| EXERCISE AIM |
From the listing below, copy word for word every line starting at the one that includes "Generate a Blender" and ending at the one that includes "R = math.radians"; the pictures are omitted.

Records with scene code:

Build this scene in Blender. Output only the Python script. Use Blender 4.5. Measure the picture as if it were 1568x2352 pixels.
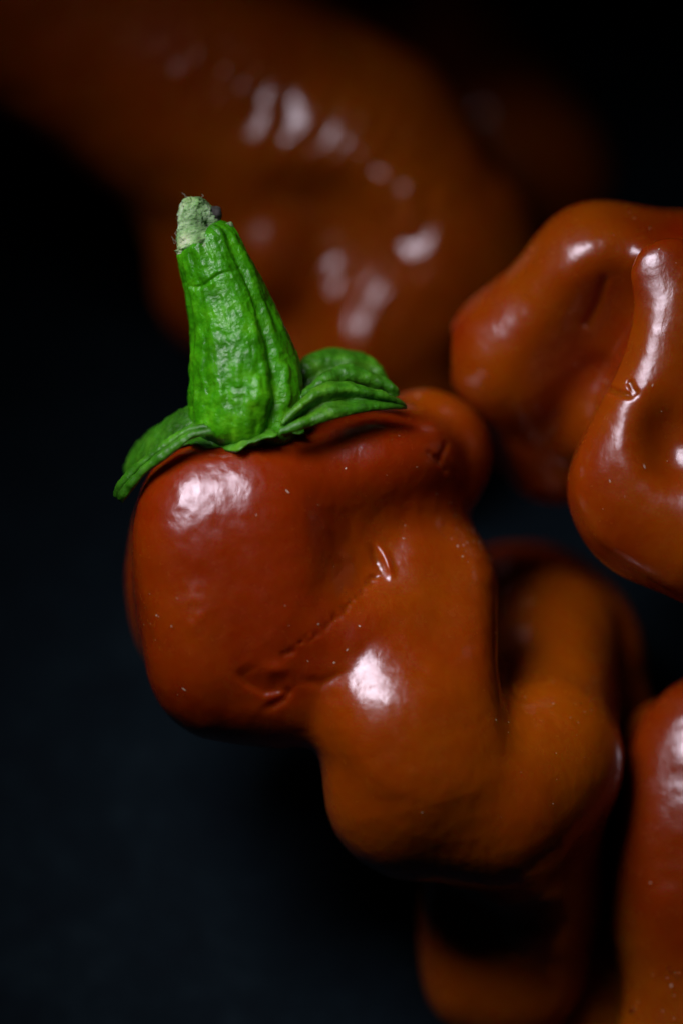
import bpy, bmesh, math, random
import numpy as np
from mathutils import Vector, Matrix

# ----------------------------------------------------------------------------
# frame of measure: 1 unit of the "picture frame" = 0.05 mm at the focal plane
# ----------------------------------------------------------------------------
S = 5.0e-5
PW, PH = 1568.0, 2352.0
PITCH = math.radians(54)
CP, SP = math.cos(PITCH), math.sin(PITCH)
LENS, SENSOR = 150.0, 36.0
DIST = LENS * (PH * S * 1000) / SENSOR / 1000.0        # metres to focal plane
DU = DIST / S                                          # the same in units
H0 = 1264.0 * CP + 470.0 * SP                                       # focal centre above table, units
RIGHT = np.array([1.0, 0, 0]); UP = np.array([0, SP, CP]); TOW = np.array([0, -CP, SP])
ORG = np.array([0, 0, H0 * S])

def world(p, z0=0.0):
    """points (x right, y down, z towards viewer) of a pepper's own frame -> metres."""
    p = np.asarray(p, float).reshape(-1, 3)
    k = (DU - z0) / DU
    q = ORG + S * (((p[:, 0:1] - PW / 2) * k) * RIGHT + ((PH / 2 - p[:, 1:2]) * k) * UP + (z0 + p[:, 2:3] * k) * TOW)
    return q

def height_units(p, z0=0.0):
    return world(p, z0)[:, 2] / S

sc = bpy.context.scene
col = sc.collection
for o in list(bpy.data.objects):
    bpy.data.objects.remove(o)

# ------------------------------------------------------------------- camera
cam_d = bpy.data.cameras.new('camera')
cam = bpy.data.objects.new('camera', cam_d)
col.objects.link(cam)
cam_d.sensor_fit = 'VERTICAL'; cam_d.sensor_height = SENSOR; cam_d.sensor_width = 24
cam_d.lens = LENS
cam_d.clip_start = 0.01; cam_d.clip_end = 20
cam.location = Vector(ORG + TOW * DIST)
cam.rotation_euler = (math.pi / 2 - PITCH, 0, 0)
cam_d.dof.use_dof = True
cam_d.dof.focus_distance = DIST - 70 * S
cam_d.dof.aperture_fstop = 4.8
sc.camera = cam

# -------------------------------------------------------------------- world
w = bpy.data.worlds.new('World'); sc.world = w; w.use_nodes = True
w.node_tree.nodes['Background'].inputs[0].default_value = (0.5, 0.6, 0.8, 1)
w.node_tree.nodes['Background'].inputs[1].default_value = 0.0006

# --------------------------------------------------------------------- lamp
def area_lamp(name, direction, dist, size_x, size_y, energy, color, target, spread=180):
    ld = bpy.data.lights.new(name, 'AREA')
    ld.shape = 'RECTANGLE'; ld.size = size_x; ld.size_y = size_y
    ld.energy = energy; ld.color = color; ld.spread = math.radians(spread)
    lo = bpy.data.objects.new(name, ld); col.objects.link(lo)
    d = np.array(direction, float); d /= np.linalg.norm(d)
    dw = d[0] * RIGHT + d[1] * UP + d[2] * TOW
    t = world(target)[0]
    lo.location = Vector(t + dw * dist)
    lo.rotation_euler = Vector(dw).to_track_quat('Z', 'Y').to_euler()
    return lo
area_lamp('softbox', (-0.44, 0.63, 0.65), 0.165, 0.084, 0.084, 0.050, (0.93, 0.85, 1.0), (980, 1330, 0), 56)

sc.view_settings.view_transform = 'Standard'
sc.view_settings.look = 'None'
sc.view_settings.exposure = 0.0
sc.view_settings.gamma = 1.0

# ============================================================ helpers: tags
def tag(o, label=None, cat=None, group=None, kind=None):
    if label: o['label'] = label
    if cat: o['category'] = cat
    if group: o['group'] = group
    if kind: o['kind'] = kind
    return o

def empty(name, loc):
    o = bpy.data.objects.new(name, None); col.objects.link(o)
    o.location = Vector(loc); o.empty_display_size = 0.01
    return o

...

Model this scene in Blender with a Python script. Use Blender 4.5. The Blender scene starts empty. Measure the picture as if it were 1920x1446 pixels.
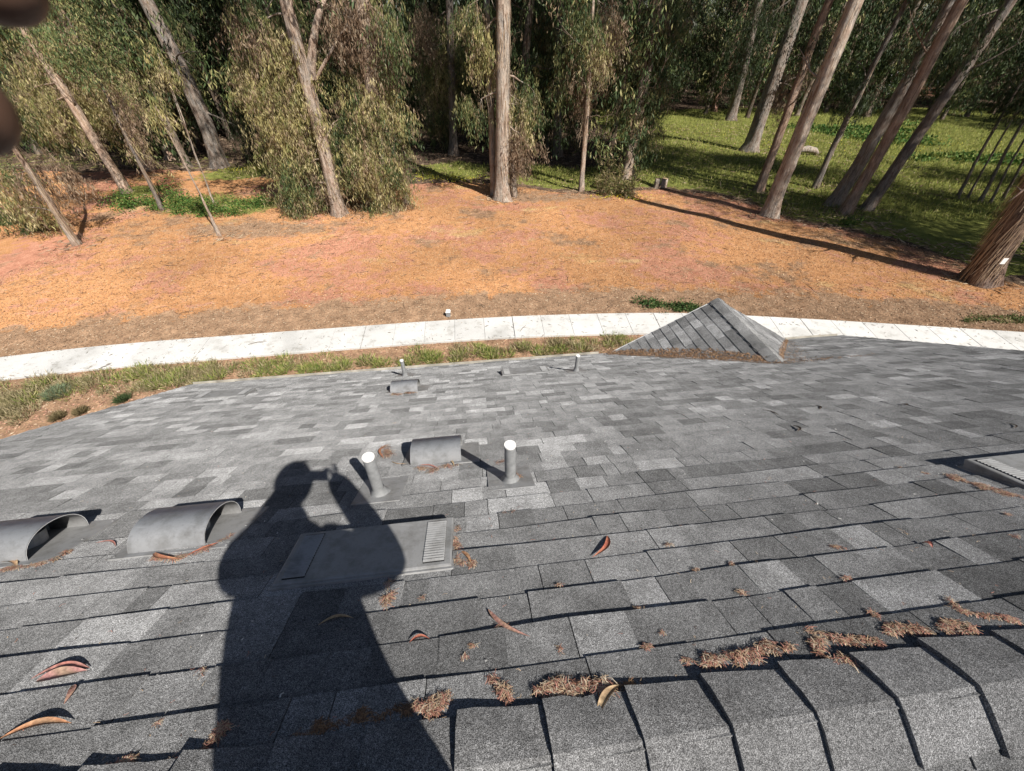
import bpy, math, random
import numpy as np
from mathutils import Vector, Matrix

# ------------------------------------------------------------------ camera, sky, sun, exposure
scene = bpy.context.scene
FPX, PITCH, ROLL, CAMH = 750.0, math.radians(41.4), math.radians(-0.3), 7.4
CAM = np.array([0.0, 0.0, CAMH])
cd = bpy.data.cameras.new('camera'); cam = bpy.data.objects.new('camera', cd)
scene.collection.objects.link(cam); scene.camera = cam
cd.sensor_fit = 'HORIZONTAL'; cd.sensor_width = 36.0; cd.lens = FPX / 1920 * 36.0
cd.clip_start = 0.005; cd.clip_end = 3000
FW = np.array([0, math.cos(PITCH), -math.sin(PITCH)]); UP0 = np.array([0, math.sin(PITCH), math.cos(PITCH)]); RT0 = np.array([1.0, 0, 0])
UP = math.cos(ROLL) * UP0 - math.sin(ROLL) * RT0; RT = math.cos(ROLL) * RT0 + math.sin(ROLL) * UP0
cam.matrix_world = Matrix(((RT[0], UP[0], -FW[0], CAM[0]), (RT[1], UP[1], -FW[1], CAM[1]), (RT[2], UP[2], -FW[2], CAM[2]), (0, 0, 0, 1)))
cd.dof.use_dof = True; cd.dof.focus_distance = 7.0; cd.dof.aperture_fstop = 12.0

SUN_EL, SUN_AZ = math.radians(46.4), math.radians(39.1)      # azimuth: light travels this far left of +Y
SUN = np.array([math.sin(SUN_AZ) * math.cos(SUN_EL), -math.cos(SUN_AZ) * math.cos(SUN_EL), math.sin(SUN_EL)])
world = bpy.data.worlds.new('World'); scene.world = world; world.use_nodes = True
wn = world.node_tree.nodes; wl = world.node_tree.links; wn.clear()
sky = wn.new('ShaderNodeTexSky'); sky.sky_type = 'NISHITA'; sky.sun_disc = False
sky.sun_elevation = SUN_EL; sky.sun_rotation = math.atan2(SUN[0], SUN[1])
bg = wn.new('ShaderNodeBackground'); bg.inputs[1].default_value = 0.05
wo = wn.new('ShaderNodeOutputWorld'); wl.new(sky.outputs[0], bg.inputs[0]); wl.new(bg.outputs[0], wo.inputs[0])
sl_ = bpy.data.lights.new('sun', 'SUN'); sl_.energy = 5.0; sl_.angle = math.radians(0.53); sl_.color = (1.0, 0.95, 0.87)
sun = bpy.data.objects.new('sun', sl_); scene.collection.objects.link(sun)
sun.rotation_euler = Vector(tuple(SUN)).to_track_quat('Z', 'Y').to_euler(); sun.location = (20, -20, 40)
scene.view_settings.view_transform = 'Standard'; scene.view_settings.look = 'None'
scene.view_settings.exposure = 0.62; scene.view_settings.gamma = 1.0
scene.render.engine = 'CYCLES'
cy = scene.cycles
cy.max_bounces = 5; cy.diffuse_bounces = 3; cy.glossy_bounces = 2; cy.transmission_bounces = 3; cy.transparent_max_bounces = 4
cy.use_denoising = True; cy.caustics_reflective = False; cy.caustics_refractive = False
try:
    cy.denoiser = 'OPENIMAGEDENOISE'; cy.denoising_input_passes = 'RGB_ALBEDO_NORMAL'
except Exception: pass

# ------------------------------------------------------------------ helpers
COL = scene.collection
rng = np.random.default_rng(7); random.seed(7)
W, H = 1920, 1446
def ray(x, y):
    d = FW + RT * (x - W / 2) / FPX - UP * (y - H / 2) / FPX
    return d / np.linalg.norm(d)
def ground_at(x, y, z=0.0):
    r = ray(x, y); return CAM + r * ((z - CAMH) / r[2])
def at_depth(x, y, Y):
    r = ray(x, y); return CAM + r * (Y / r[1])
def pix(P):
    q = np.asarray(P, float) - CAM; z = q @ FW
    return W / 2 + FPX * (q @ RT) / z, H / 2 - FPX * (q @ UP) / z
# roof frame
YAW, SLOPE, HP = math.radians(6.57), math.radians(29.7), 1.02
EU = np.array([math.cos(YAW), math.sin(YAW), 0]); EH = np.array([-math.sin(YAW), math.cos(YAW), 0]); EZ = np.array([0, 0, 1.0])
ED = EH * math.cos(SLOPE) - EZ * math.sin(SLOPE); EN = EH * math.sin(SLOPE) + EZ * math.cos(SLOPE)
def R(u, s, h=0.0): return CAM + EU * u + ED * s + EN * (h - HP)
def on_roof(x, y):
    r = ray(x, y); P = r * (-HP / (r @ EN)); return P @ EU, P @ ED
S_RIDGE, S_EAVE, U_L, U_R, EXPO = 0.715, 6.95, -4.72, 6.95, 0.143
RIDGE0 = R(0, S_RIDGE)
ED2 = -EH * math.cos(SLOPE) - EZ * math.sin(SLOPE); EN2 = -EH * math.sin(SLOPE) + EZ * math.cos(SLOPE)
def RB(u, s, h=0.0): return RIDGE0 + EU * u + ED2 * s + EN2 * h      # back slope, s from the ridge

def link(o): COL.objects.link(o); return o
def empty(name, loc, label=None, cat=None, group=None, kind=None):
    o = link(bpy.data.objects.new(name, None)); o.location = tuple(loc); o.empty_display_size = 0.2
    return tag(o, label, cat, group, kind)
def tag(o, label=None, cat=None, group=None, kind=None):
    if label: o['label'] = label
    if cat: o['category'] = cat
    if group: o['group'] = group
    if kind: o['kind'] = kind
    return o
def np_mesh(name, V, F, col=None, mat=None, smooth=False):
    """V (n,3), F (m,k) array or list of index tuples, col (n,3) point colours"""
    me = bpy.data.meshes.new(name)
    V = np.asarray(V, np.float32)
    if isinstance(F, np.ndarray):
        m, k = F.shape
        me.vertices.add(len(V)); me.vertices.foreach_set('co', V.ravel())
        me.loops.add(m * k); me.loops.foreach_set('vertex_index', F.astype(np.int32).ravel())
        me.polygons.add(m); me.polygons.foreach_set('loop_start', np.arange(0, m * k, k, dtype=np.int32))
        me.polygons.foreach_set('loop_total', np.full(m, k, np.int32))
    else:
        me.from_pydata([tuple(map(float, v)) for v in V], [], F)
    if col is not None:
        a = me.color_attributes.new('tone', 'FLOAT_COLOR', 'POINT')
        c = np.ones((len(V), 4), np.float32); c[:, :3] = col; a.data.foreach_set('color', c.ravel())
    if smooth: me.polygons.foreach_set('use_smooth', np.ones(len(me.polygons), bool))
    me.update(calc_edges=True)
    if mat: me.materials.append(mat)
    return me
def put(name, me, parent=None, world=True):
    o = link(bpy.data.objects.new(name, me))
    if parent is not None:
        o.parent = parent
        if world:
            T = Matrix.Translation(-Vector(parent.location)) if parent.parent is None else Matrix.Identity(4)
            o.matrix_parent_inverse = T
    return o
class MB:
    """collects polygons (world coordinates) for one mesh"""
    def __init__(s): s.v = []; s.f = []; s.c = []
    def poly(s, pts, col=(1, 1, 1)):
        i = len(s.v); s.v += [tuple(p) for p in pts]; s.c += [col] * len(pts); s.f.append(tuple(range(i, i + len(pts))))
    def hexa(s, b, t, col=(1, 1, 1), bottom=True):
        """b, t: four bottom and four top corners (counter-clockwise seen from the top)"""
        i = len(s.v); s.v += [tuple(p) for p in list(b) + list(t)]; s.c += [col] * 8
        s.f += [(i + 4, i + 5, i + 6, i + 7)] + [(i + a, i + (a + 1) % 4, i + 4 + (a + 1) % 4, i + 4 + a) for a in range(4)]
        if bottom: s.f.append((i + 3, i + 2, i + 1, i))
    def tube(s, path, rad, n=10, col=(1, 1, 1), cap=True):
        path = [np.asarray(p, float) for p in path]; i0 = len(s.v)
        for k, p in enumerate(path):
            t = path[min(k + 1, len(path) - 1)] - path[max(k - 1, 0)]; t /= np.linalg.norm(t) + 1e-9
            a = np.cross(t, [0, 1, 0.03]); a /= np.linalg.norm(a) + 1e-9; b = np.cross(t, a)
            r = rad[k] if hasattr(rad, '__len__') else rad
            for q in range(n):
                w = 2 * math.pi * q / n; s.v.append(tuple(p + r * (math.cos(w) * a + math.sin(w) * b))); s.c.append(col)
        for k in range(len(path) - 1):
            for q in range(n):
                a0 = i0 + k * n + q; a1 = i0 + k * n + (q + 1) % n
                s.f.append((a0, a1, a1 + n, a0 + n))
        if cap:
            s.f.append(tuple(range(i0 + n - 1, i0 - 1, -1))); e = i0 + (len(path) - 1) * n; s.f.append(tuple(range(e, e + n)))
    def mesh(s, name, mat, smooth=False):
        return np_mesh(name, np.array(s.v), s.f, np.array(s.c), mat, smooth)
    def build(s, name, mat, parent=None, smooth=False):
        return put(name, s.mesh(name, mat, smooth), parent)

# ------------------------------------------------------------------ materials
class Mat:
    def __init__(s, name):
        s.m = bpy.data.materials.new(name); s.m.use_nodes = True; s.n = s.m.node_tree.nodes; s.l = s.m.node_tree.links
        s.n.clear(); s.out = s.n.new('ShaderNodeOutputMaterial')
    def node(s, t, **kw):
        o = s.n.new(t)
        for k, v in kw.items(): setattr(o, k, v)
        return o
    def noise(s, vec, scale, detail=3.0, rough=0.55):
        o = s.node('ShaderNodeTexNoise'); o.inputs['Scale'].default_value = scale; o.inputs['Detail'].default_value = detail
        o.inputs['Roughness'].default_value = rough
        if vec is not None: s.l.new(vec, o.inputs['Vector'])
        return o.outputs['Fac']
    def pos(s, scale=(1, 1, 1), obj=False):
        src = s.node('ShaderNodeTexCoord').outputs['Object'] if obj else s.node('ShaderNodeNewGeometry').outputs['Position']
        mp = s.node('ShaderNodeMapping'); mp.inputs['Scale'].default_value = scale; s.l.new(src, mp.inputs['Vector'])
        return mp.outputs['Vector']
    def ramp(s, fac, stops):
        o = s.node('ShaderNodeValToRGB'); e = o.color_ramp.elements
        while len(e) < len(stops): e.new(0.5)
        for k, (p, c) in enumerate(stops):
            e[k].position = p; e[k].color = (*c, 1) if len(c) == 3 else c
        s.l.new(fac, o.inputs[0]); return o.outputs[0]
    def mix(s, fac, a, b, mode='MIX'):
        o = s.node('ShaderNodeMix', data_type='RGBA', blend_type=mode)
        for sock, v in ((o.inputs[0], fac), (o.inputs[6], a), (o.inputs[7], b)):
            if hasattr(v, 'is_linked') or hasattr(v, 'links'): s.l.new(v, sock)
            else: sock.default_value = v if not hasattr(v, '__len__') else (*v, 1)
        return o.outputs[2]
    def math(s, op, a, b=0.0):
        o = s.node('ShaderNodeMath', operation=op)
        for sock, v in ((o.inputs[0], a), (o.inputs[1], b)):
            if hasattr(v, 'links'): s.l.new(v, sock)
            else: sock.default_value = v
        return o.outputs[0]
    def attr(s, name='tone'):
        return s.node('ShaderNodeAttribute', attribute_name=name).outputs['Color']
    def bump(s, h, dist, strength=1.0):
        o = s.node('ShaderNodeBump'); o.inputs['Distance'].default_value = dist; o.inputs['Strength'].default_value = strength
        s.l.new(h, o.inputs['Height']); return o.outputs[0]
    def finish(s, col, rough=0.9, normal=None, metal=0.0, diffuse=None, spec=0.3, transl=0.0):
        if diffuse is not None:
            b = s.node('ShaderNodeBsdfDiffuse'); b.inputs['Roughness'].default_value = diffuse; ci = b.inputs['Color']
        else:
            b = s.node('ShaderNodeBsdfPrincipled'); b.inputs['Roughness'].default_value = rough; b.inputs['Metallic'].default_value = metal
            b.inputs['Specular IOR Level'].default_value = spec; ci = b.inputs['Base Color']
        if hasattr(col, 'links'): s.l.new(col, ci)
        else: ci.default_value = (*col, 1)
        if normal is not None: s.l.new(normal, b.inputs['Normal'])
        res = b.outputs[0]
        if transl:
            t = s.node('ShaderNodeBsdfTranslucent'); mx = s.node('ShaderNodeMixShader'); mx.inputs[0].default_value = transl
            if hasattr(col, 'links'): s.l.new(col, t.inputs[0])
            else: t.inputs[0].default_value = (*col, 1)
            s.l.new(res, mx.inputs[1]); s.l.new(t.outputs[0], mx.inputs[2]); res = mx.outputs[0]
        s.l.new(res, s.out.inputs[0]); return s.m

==

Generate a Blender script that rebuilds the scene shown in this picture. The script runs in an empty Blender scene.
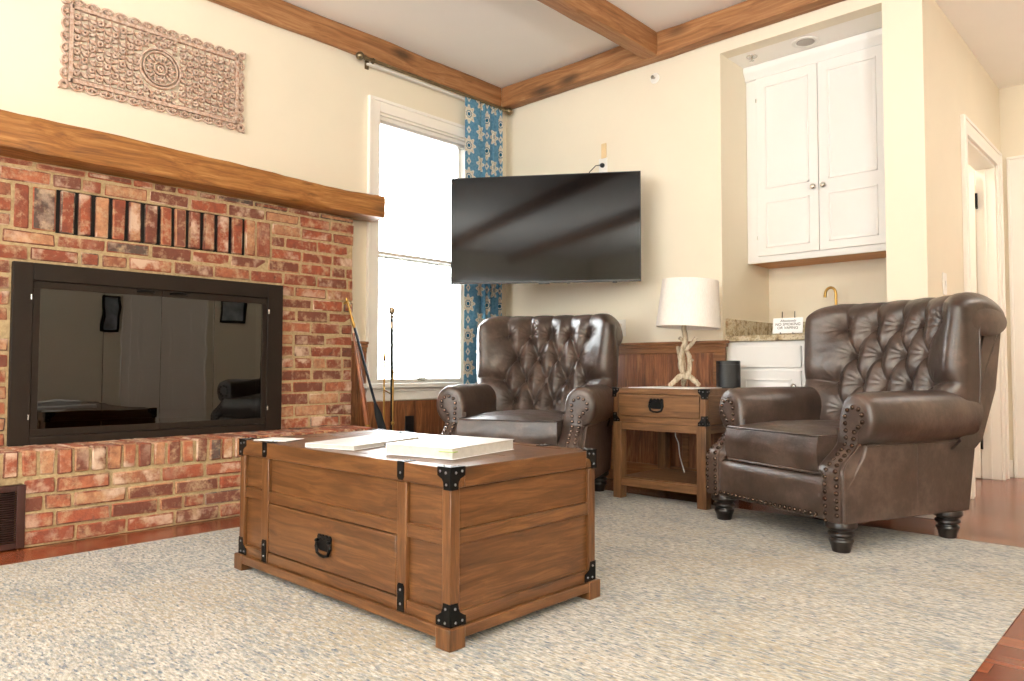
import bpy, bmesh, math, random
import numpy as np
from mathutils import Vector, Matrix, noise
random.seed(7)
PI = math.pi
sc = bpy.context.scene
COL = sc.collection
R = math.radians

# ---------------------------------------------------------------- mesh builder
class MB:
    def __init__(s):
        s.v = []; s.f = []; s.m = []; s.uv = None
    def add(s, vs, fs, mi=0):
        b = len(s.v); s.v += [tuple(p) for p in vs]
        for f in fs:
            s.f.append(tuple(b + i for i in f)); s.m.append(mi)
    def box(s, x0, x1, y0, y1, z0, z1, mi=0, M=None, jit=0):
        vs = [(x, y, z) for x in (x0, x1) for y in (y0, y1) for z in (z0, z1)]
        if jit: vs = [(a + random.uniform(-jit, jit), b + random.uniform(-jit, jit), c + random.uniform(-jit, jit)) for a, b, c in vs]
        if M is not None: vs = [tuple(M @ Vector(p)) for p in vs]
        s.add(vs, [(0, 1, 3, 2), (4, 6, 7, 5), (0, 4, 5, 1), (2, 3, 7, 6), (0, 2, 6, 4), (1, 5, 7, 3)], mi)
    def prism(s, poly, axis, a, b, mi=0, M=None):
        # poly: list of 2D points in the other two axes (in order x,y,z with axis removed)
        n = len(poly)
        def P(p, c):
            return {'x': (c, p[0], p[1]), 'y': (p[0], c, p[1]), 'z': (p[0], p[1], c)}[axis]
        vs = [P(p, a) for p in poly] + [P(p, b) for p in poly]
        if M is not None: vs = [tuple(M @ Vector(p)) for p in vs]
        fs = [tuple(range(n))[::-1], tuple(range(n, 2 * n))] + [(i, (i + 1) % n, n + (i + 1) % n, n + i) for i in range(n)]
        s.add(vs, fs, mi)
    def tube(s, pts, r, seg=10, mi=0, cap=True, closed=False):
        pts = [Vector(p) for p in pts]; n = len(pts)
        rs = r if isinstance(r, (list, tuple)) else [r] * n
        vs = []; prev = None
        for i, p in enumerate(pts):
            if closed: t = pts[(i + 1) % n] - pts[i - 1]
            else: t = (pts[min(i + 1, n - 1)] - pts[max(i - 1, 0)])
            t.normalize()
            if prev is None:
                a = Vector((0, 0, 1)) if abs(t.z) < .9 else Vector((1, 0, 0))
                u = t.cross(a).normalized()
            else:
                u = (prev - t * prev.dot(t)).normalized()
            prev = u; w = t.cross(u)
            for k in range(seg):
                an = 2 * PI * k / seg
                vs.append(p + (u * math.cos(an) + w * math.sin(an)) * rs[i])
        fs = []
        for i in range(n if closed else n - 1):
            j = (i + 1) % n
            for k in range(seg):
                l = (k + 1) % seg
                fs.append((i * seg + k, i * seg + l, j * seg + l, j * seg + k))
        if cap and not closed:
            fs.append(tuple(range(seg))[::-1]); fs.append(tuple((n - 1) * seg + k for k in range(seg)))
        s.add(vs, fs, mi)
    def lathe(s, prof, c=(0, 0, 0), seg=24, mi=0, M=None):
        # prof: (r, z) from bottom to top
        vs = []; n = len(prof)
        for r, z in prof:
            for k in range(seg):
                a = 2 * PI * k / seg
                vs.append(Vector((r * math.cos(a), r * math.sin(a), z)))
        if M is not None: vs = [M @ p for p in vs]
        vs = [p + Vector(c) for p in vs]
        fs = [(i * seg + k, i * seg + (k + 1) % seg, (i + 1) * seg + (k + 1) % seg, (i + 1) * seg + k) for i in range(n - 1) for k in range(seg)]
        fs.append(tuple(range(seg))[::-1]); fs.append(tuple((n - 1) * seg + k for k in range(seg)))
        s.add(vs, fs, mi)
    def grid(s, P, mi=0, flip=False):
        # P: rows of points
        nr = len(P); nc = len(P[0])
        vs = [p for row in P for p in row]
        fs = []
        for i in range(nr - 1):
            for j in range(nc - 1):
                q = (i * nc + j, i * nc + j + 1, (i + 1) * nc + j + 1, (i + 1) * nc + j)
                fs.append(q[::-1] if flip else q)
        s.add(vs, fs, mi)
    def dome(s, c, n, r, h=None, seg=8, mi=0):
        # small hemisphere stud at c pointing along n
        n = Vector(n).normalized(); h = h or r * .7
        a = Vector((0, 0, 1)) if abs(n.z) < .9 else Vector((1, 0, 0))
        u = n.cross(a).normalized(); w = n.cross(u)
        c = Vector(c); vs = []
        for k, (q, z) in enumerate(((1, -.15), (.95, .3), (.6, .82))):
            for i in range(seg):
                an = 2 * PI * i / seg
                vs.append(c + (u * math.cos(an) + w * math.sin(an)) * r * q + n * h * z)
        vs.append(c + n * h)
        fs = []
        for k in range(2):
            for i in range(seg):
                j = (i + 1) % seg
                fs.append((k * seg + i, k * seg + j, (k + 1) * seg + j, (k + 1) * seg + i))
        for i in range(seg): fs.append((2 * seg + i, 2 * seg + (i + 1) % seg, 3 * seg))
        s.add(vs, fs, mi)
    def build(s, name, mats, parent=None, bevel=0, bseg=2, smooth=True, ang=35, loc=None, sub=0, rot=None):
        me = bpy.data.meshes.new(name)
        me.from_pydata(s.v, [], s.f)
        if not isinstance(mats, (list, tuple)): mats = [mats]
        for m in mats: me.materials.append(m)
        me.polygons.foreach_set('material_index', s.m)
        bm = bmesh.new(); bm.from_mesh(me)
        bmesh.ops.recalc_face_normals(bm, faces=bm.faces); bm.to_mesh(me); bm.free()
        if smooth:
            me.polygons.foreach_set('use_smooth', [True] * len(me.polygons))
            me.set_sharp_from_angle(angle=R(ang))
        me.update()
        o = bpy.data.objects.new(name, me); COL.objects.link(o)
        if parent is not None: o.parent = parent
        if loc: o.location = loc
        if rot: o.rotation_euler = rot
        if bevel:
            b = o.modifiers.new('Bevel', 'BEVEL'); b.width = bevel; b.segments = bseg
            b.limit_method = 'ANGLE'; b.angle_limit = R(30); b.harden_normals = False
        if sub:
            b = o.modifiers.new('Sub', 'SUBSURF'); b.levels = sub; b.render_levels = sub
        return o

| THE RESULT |
Generate a Blender script that rebuilds the scene shown in this picture. The script runs in an empty Blender scene.
import bpy, bmesh, math, random
import numpy as np
from mathutils import Vector, Matrix, noise
random.seed(7)
PI = math.pi
sc = bpy.context.scene
COL = sc.collection
R = math.radians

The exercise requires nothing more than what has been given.